Shadow AI Is Already a Critical Infrastructure Problem

Perhaps the report's most alarming finding is the extent of Shadow AI.

Much like Shadow IT before it, employees and business units are adopting AI tools faster than organizations can discover, inventory, or govern them. These systems often gain access to sensitive business data, source code, customer information, and operational processes long before security teams understand where they are being used.

The exposure is particularly severe in critical infrastructure sectors.

Transportation organizations showed the highest levels of Shadow AI exposure, followed closely by energy. By contrast, financial services reported dramatically lower exposure levels. The difference appears less related to technology sophistication and more related to regulatory pressure and governance discipline.

The report also identified 134 active AI-related findings in production environments, with infrastructure misconfigurations, identity and access weaknesses, and monitoring gaps appearing most frequently. These are not hypothetical future risks. They are present-day security issues tied directly to operational AI deployments.

Compounding the challenge is the growing dependence on third-party AI ecosystems. Models, APIs, plugins, and external services have effectively created a new supply-chain problem that many vendor risk management programs were never designed to assess.

More Spending Isn't Fixing the Problem

The report challenges another common assumption: that increasing security budgets automatically improves security outcomes.

Global cybersecurity spending reached record levels in 2026, yet organizational maturity remains clustered in what the report describes as a "managed" state rather than a truly mature or optimized one. At the same time, nearly one-third of organizations reported feeling less secure than they did a year ago.

The reason may be surprisingly simple.

The most common security findings were not advanced AI attacks or sophisticated nation-state techniques. They were familiar issues: outdated technologies, exposed administrative interfaces, missing security controls, and insufficient monitoring.
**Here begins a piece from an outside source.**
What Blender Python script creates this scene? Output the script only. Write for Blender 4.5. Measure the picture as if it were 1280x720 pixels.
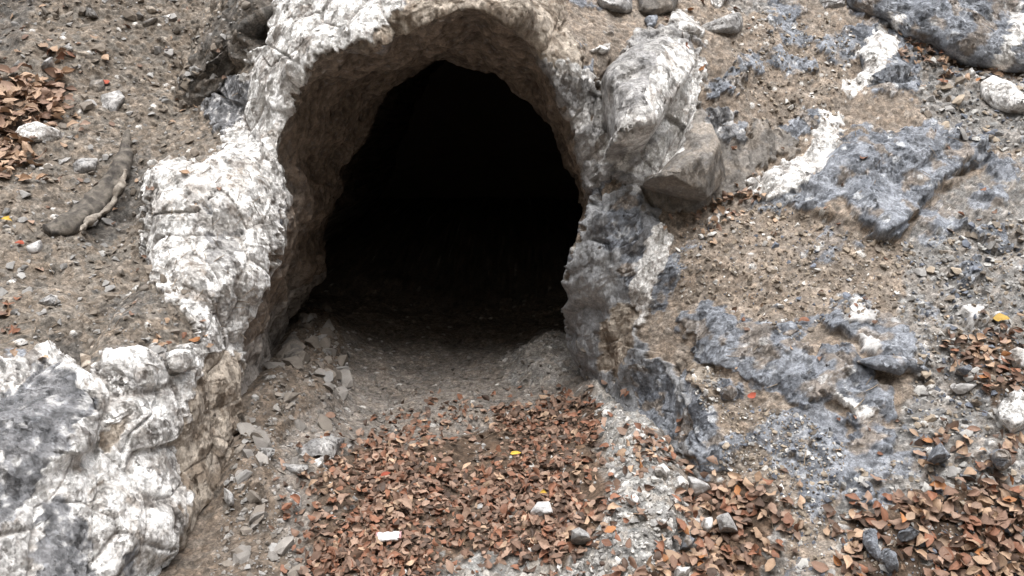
import bpy, math, random
import numpy as np
from mathutils import Vector, Matrix, Quaternion

for o in list(bpy.data.objects):
    bpy.data.objects.remove(o, do_unlink=True)
SC = bpy.context.scene
COL = SC.collection
R = math.radians

# ------------------------------------------------------------------ camera
EYE = np.array([0.0, 0.0, 1.6])
PITCH, FPX = R(15.0), 931.0
cam = bpy.data.cameras.new("camera")
cam.sensor_width = 36.0
cam.lens = 36.0 * FPX / 1280.0
cam.clip_start, cam.clip_end = 0.05, 2000.0
cam_ob = bpy.data.objects.new("camera", cam)
cam_ob.location = EYE
cam_ob.rotation_euler = (R(90) - PITCH, 0, 0)
COL.objects.link(cam_ob)
SC.camera = cam_ob

# ------------------------------------------------------------------ overcast daylight
SUN_EL, SUN_ROT = R(80), R(165)
world = bpy.data.worlds.new("World")
SC.world = world
world.use_nodes = True
wn, wl = world.node_tree.nodes, world.node_tree.links
bg = wn["Background"]
sky = wn.new("ShaderNodeTexSky")
sky.sky_type = 'NISHITA'
sky.sun_disc = False
sky.sun_elevation, sky.sun_rotation = SUN_EL, SUN_ROT
sky.air_density, sky.dust_density, sky.ozone_density = 1.0, 5.0, 1.0
hsv = wn.new("ShaderNodeHueSaturation")
hsv.inputs["Saturation"].default_value = 0.22
wl.new(sky.outputs[0], hsv.inputs["Color"])
wl.new(hsv.outputs[0], bg.inputs["Color"])
bg.inputs["Strength"].default_value = 0.13
sun = bpy.data.lights.new("sun", 'SUN')
sun.energy, sun.angle, sun.color = 1.5, R(60), (1.0, 0.97, 0.93)
sun_ob = bpy.data.objects.new("sun", sun)
sdir = Vector((math.sin(SUN_ROT) * math.cos(SUN_EL), math.cos(SUN_ROT) * math.cos(SUN_EL), math.sin(SUN_EL)))
sun_ob.rotation_euler = sdir.to_track_quat('Z', 'Y').to_euler()
sun_ob.location = (0, -3, 12)
COL.objects.link(sun_ob)
vs = SC.view_settings
vs.view_transform, vs.look, vs.gamma, vs.exposure = 'Standard', 'None', 1.0, 1.10
SC.display_settings.display_device = 'sRGB'

# ------------------------------------------------------------------ survey helpers (sight lines from the camera station)
CP, SP = math.cos(PITCH), math.sin(PITCH)
def ray(px, py):
    a = (np.asarray(px, float) - 640) / FPX
    b = (360 - np.asarray(py, float)) / FPX
    return np.stack([a, CP + b * SP, -SP + b * CP], -1)
def at(px, py, y):
    d = ray(px, py)
    return EYE + d * (np.asarray(y, float) / d[..., 1])[..., None]
def proj(P):
    q = P - EYE
    f = q[..., 1] * CP - q[..., 2] * SP
    u = q[..., 1] * SP + q[..., 2] * CP
    f = np.maximum(f, 0.05)
    return 640 + FPX * q[..., 0] / f, 360 - FPX * u / f

# ------------------------------------------------------------------ noise
F = np.float32
def _h(ix, iy, iz, s):
    h = (ix.astype(np.uint32) * np.uint32(374761393) + iy.astype(np.uint32) * np.uint32(668265263)
         + iz.astype(np.uint32) * np.uint32(3266489917) + np.uint32((s * 974711) & 0xffffffff))
    h = (h ^ (h >> np.uint32(16))) * np.uint32(2146121005)
    h = (h ^ (h >> np.uint32(15))) * np.uint32(2221713035)
    return h ^ (h >> np.uint32(16))
def _u(h):
    return (h & np.uint32(0xffff)).astype(F) * F(1 / 65535.0)
def perlin(P, scale, seed=0):
    p = (P / scale).astype(F) + F(1000)
    i = np.floor(p).astype(np.int64); f = p - i.astype(F)
    w = f * f * f * (f * (f * 6 - 15) + 10)
    out = 0
    for dx in (0, 1):
        wx = w[:, 0] if dx else 1 - w[:, 0]
        for dy in (0, 1):
            wy = w[:, 1] if dy else 1 - w[:, 1]
            for dz in (0, 1):
                wz = w[:, 2] if dz else 1 - w[:, 2]
                h = _h(i[:, 0] + dx, i[:, 1] + dy, i[:, 2] + dz, seed)
                gx = (h & np.uint32(1023)).astype(F) / F(511.5) - 1
                gy = ((h >> np.uint32(10)) & np.uint32(1023)).astype(F) / F(511.5) - 1
                gz = ((h >> np.uint32(20)) & np.uint32(1023)).astype(F) / F(511.5) - 1
                out = out + wx * wy * wz * (gx * (f[:, 0] - dx) + gy * (f[:, 1] - dy) + gz * (f[:, 2] - dz))
    return out * F(1.5)
def fbm(P, scale, octs=4, seed=0, gain=0.5):
    s, a = 0, 1.0
    for k in range(octs):
        s = s + a * perlin(P, scale / 2 ** k, seed + 17 * k)
        a *= gain
    return s
def worley(P, scale, seed=0):
    """nearest-cell data: distance, second distance, three random numbers of the cell, offset from its centre"""
    p = (P / scale).astype(F) + F(1000)
    i = np.floor(p - F(0.5)).astype(np.int64)
    n = len(p)
    d1 = np.full(n, 9, F); d2 = np.full(n, 9, F)
    hid = np.zeros(n, np.uint32); off = np.zeros((n, 3), F)
    for dx in (0, 1):
        for dy in (0, 1):
            for dz in (0, 1):
                cx, cy, cz = i[:, 0] + dx, i[:, 1] + dy, i[:, 2] + dz
                h = _h(cx, cy, cz, seed)
                h2 = _h(cx, cy, cz, seed + 91)
                q = np.stack([p[:, 0] - cx - F(.15) - F(.7) * _u(h), p[:, 1] - cy - F(.15) - F(.7) * _u(h >> np.uint32(16)),
                              p[:, 2] - cz - F(.15) - F(.7) * _u(h2)], -1)
                d = (q * q).sum(-1)
                near = d < d1
                d2 = np.where(near, d1, np.minimum(d2, d))
                d1 = np.where(near, d, d1)
                hid = np.where(near, h2, hid)
                off = np.where(near[:, None], q, off)
    hb = _h(hid.astype(np.int64), hid.astype(np.int64) * 0 + 7, hid.astype(np.int64) * 0, seed + 5)
    return np.sqrt(d1), np.sqrt(d2), _u(hid >> np.uint32(8)), _u(hb), _u(hb >> np.uint32(16)), off
def facet(P, scale, seed):
    d1, d2, a, b, c, off = worley(P, scale, seed)
    g = off[:, 0] * (a - F(.5)) + off[:, 1] * (b - F(.5)) + off[:, 2] * (c - F(.5))
    return g * F(2) + (a - F(.5)) * F(.7), d2 - d1, b
def plates(P, scale, seed, lam=.5, tilt=1.5):
    """continuous broken facets: the highest of many tilted plates; also the distance to the crease and the plate's random number"""
    p = (P / scale).astype(F) + F(1000)
    i = np.floor(p).astype(np.int64); n = len(p)
    b1 = np.full(n, -9, F); b2 = np.full(n, -9, F); hid = np.zeros(n, np.uint32)
    for dx in (-1, 0, 1):
        for dy in (-1, 0, 1):
            for dz in (-1, 0, 1):
                cx, cy, cz = i[:, 0] + dx, i[:, 1] + dy, i[:, 2] + dz
                h = _h(cx, cy, cz, seed); h2 = _h(cx, cy, cz, seed + 91)
                qx = p[:, 0] - cx - _u(h); qy = p[:, 1] - cy - _u(h >> np.uint32(16)); qz = p[:, 2] - cz - _u(h2)
                g1 = ((h2 >> np.uint32(4)) & np.uint32(255)).astype(F) / F(255) - F(.5)
                g2 = ((h2 >> np.uint32(12)) & np.uint32(255)).astype(F) / F(255) - F(.5)
                g3 = ((h2 >> np.uint32(20)) & np.uint32(255)).astype(F) / F(255) - F(.5)
                v = F(tilt) * (g1 * qx + g2 * qy + g3 * qz) - F(lam) * (qx * qx + qy * qy + qz * qz) + F(.3) * g1
                up = v > b1
                b2 = np.where(up, b1, np.maximum(b2, v)); b1 = np.where(up, v, b1); hid = np.where(up, h, hid)
    return b1 - F(.1), b1 - b2, _u(_h(hid.astype(np.int64), hid.astype(np.int64) * 0 + 3, hid.astype(np.int64) * 0, seed))
def sst(a, b, x):
    t = np.clip((x - a) / (b - a), 0, 1)
    return t * t * (3 - 2 * t)
def lerp(a, b, t):
    return a + (b - a) * t

# ------------------------------------------------------------------ thin plate fit of surveyed points
def tps(pts, vals, lam=2e-3):
    pts = np.asarray(pts, float); vals = np.asarray(vals, float); n = len(pts)
    r2 = ((pts[:, None] - pts[None]) ** 2).sum(-1)
    K = 0.5 * r2 * np.log(r2 + 1e-12) + lam * np.eye(n)
    P = np.c_[np.ones(n), pts]
    A = np.block([[K, P], [P.T, np.zeros((3, 3))]])
    c = np.linalg.solve(A, np.r_[vals, 0, 0, 0])
    def f(q):
        q = np.asarray(q, float); out = np.empty(len(q))
        for s in range(0, len(q), 60000):
            b = q[s:s + 60000]
            r = ((b[:, None] - pts[None]) ** 2).sum(-1)
            out[s:s + 60000] = (0.5 * r * np.log(r + 1e-12)) @ c[:n] + c[n] + b @ c[n + 1:]
        return out
    return f

FACE = [(0,0,4.4),(0,150,3.7),(0,280,3.1),(0,400,2.62),(0,450,2.38),(0,560,2.08),(0,719,1.78),(120,440,2.5),(120,560,2.25),
 (120,719,1.95),(190,719,2.12),(60,620,2.0),(150,0,4.5),(150,150,3.9),(150,300,3.25),(150,400,2.85),(250,0,4.6),(250,140,4.05),
 (340,60,3.8),(300,180,3.6),(220,230,3.32),(270,280,3.2),(200,330,3.1),(290,400,3.02),(270,470,2.85),(230,600,2.42),(285,520,2.85),
 (345,180,3.55),(340,300,3.3),(300,420,3.06),(380,80,3.56),(430,65,3.56),(530,20,3.57),(600,5,3.59),(660,20,3.6),(700,80,3.6),
 (500,-40,3.85),(720,130,3.68),(745,240,3.62),(720,330,3.62),(715,400,3.7),(780,330,3.5),(780,450,3.45),(830,560,3.02),(830,400,3.35),
 (850,480,3.1),(900,260,3.6),(900,400,3.15),(900,550,2.82),(900,700,2.4),(1000,100,4.1),(1000,260,3.55),(1000,400,3.08),(1000,550,2.66),
 (1000,700,2.28),(1150,0,4.6),(1150,100,4.15),(1150,260,3.48),(1150,400,2.98),(1150,550,2.56),(1150,719,2.17),(1280,0,4.6),
 (1280,100,4.15),(1280,260,3.43),(1280,400,2.92),(1280,550,2.5),(1280,719,2.15),(720,0,4.05),(850,60,4.0),(800,130,3.72),(940,0,4.5)]
fp = [at(*p) for p in FACE]
fp += [np.array(p, float) for p in [(-3,6.4,4),(0,6.5,4),(3,6.6,4),(-6,6,4),(6,6.2,4),(-5,3.6,2),(5,4.4,2),(-3.6,1.2,.2),(3.5,2.0,0),
      (-2,.6,-.8),(2,1.2,-.8),(-5,.4,-.8),(5,1,-.8),(0,12,9),(-9,12,9),(9,12,9),(0,1.6,-.8)]]
fp = np.array(fp)
face_y0 = tps(fp[:, [0, 2]], fp[:, 1])
def face_y(x, z):
    zc = np.minimum(z, 9.0); xc = np.clip(x, -9, 9)
    return face_y0(np.stack([xc, zc], -1)) + np.maximum(z - 9, 0) * 1.3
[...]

In other words, the same basic hygiene problems security teams have been discussing for years.

The report ultimately points to a lesson the cybersecurity industry keeps relearning: risk does not accumulate in the gap between technology and attackers. It accumulates in the gap between awareness and action.

AI may be transforming how organizations operate. But unless enterprises learn how to operationalize governance, enforce controls, and gain visibility into what AI is actually doing inside their environments, the technology could end up magnifying the very weaknesses cybersecurity has spent decades trying to solve.